When in Phoenix, Fr. Boyle lived with Fr. David Sanfilippo. They knew each other for 20 years through many troubling health issues.

“I never once heard him complain,” Fr. Sanfilippo said, a day after anointing Fr. Boyle’s body. “He carried the cross of suffering with grace.”

One highlight for both surviving priests was a trip they took with Fr. Boyle and a fourth priest to Italy. Fr. Boyle had a much older brother who was killed in World War II and is buried at the American cemetery overseas. They visited his gravesite.

“Fr. Boyle had wanted to visit the gravesite before he died. And seeing him pray at the grave of his brother in Florence, Italy, is something I will never forget,” Fr.
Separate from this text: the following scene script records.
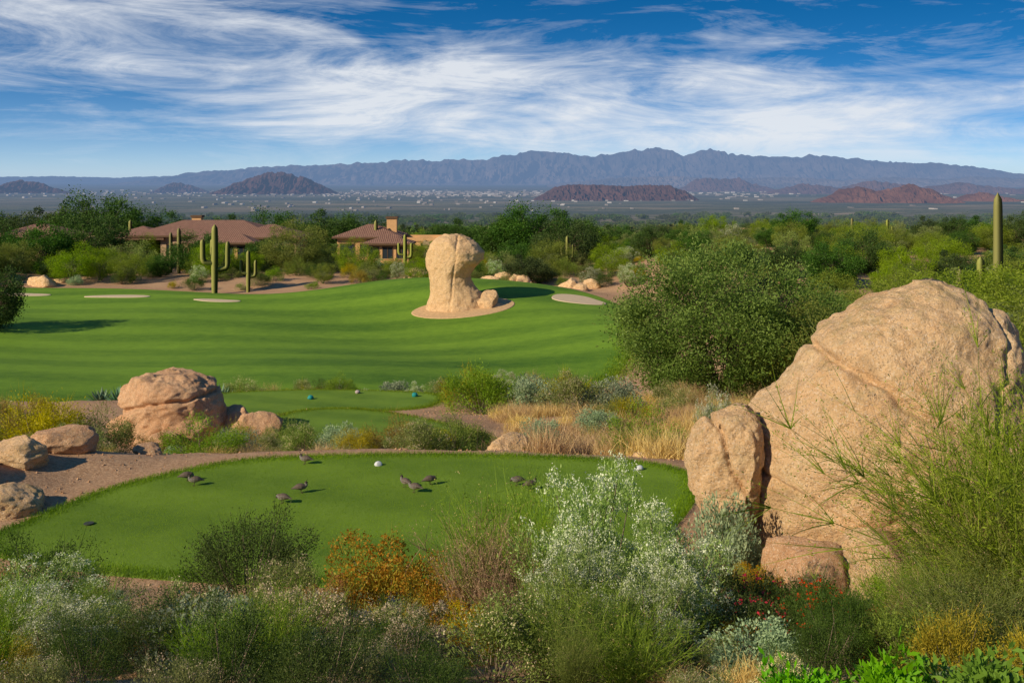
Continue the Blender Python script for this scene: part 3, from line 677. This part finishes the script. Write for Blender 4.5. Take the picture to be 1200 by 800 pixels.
mass('dry_grass',T_straw,X[right],Y[right],rng.uniform(.9,1.8,right.sum()),'tuft',rng)
e=rng.uniform(size=right.sum())<.10
mass('bank_shrubs',[S_sage[0],S_grey[0],S_yel[0],W_dry[0],S_green[1]],X[right][e]+.3,Y[right][e]+.3,rng.uniform(.7,1.4,e.sum()),'shrub',rng,weights=[.2,.25,.2,.25,.1])
mass('desert_shrubs',[S_sage[0],S_sage[1],S_yel[0],S_grey[1],T_straw[0],T_straw[1],S_green[1],S_creo[0]],X[~right],Y[~right],rng.uniform(.5,1.15,(~right).sum()),'shrub',rng,weights=[.14,.12,.2,.12,.14,.12,.08,.08])

# ------------------------------------------------------------------ trees
T_mesq=[tree('mesquite_%d'%i,400+i,7.,5.,190,.95,95000,.135,[L_mesq,M_bark],6,.05,.17) for i in range(1)]
T_pv=[tree('pv_%d'%i,410+i,5.,3.1,70,.75,18000,.14,[L_pv,M_pvbark],5,.14,.13,.3) for i in range(3)]
T_dk=[tree('iron_%d'%i,420+i,5.5,3.6,90,.95,24000,.17,[L_dark,M_bark],5,.10,.16,.5) for i in range(2)]
T_ol=[tree('olive_%d'%i,430+i,4.,3.,50,.75,11000,.15,[L_sage,M_bark],5,.1,.12,.4) for i in range(2)]
put('mesquite_tree',T_mesq[0],9.6,45,(1.15,1.05,1.04),.8)
put('mesquite_tree',T_mesq[0],15.5,52,(.8,.8,.72),2.6)
put('palo_verde_tree',T_pv[0],13,40,(.85,.85,.8))
put('palo_verde_tree',T_pv[1],20.5,48,(1.1,1.1,.9));put('palo_verde_tree',T_pv[2],17,43,(.9,.9,.7));put('palo_verde_tree',T_pv[0],24,46,(1.1,1.1,.7))
put('palo_verde_tree',T_pv[1],15.5,31,(.8,.8,.8));put('palo_verde_tree',T_pv[2],13.6,28,(.75,.75,.85));put('palo_verde_tree',T_pv[0],18,36,(1,1,.8))
put('ironwood_tree',T_dk[0],-44.2,84,(.8,.8,1.0))
Y=rng.uniform(50,130,300);X=rng.uniform(.15,.75,300)*Y+2
k=free(X,Y,2);X,Y=thin(X[k],Y[k],3.4)
mass('desert_trees',T_pv+T_dk+T_ol,X,Y,rng.uniform(.42,.75,len(X)),'tree',rng,weights=[.2,.18,.14,.12,.12,.12,.12])
Y=rng.uniform(114,205,700);X=rng.uniform(-.62,.66,700)*Y
hs=[(-67,150,9),(-44,150,13),(-18,152,9)]
k=free(X,Y,3)
for a,b,c in hs: k&=~((np.abs(X-a)<c)&(Y>b-22)&(Y<b+12))
k&=~((Y<124)&(rng.uniform(size=len(X))<.45))
X,Y=thin(X[k],Y[k],3.6)
mass('belt_trees',T_pv+T_dk+T_ol,X,Y,rng.uniform(.5,1.05,len(X))*np.where(Y>175,1.,.85),'tree',rng,weights=[.15,.14,.14,.18,.17,.11,.11])
TR=[(-66,160,2.0,T_dk[0]),(-72,161,1.8,T_dk[1]),(-60,164,1.6,T_dk[0]),(-80,163,1.6,T_dk[1]),(-86,160,1.5,T_dk[0]),(-50,170,1.4,T_dk[1]),(-40,168,1.5,T_dk[0]),(-31,164,1.55,T_dk[1]),(-26,166,1.4,T_dk[0]),(-10,168,1.3,T_dk[1]),(-75,143,1.3,T_dk[0]),(-1,158,1.5,T_dk[1]),(3,157,1.7,T_dk[0]),(9,160,1.5,T_dk[1]),(-29,132,1.45,T_pv[2]),(-57,135,1.45,T_dk[0]),(-61.5,131,1.3,T_dk[1]),(-62,124,1.,T_pv[1]),(-50,130,1.1,T_ol[0]),(-53,120,1.,T_pv[0]),(-20,130,1.,T_pv[0]),(8,140,1.3,T_dk[0]),(5,128,1.,T_pv[1]),(-76,130,1.35,T_pv[0]),(-37,124,.95,T_pv[1]),(-41,131,1.0,T_dk[0]),(-25,135,.95,T_ol[1]),(-12,137,.85,T_pv[2]),(-46,120,.8,T_pv[1]),(-66,118,1.1,T_dk[1]),(-71,133,1.35,T_dk[0]),(-34,137,.9,T_dk[1]),(-52,139,1.05,T_pv[0])]
for x,y,s,mm in TR:
    put('ironwood_tree' if mm in T_dk else ('palo_verde_tree' if mm in T_pv else 'olive_tree'),mm,x,y,s)
Y=rng.uniform(111,150,500);X=rng.uniform(-.6,.5,500)*Y;k=free(X,Y,.8);X,Y=thin(X[k],Y[k],1.4)
k=rng.uniform(size=len(X))<.6;X,Y=X[k],Y[k]
mass('fairway_edge_shrubs',[S_green[0],S_green[1],S_sage[0],S_grey[0],S_white[0],S_yel[0],S_creo[0]],X,Y,rng.uniform(1.,2.4,len(X)),'shrub',rng)

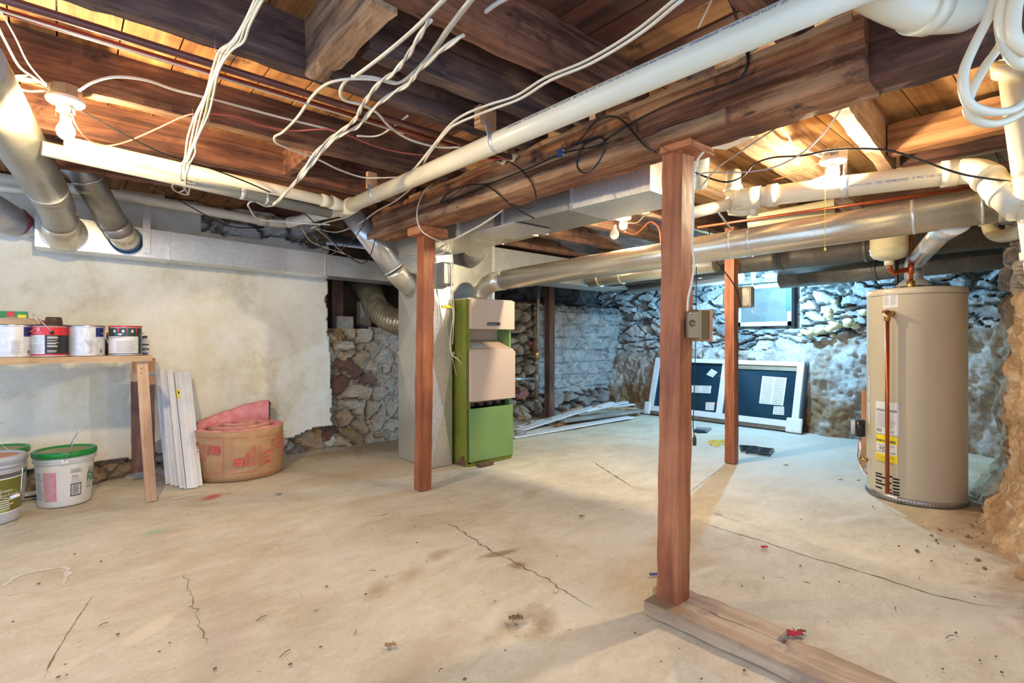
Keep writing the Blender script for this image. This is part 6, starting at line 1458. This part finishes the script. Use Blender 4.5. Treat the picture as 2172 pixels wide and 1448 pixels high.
cable('thin wire stretched level from the plaster corner to the post', dpts([(822, 535, 4.7), (860, 537, 4.5), (885, 538, 4.2)]), .002)
cable('black cable draped across the slanted shiny duct', dpts([(778, 450, 3.9), (770, 478, 3.9), (745, 512, 3.95), (722, 530, 4.1), (700, 540, 4.3)]), .0036, 'black')
cable('long black cable from the drain pipe to a low loop on the slanted duct', zpts([(120, 205, 2.10), (200, 250, 2.06), (340, 323, 2.0), (455, 360, 2.0), (571, 407, 1.98)])+dpts([(640, 448, 3.7), (700, 505, 3.85), (735, 540, 3.95), (762, 557, 4.05), (776, 555, 4.1), (786, 540, 4.15), (797, 505, 4.15)]), .0042, 'black')
cable('black cable sagging behind the yellowed drain pipe above the trunk duct', dpts([(120, 290, 2.5), (210, 330, 2.9), (340, 402, 3.5), (402, 437, 3.7), (455, 466, 4.0), (500, 482, 4.3), (560, 482, 4.6)]), .0042, 'black')
cable('cream cables end drooping over the trunk duct near the slanted duct', dpts([(640, 484, 4.3), (660, 512, 4.5), (700, 528, 4.7), (735, 540, 4.8)]), .0042)
cable('grey cable tangle running behind the pipe junction into the dark corner', dpts([(660, 478, 4.3), (690, 500, 4.45), (720, 530, 4.6), (745, 545, 4.7)]), .0042, 'cable_grey')
cable('black cable loop beside the pipe junction over the trunk duct', dpts([(650, 500, 4.5), (668, 496, 4.5), (676, 515, 4.5), (690, 530, 4.6), (720, 525, 4.6), (745, 505, 4.5)]), .003, 'black')
cable('cream cable meeting the second pipe hanger from the wood joist', zpts([(812, 377), (850, 375), (870, 370)], 2.05), .0042)
# around the nearest post and beyond
cable('white cable clipped down the side of the nearest post to the bronze box', dpts([(1492, 322, 2.05), (1478, 342, 2.05), (1472, 370, 2.04), (1470, 420, 2.04), (1470, 480, 2.04), (1468, 520, 2.04), (1472, 560, 2.04), (1467, 600, 2.04), (1460, 630, 2.04), (1458, 660, 2.05)]), .0045)
cable('black cable sagging from the nearest post past the second lamp to the stack', dpts([(1470, 364, 2.7), (1500, 376, 2.7), (1540, 386, 2.65), (1575, 374, 2.65), (1600, 348, 2.65), (1640, 334, 2.6), (1700, 330, 2.5), (1760, 319, 2.45), (1830, 315, 2.4), (1890, 320, 2.35), (1950, 338, 2.3), (2040, 369, 2.22), (2150, 386, 2.15)]), .0048, 'black')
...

Kelash said. “I can still see him standing at the grave, with his cane and red hat praying.”

Fr. Boyle loved time with his brother priests too, especially the annual Advent gathering of priests serving the Phoenix Diocese and weekly dinners in Phoenix. He often answered Fr. Kelash’s question about where to eat with a “nice place.”

“I pray now [he] gets his wish and is enjoying the ‘Nicest Place of All,’ the heavenly banquet in God’s house,” Fr. Kelash said.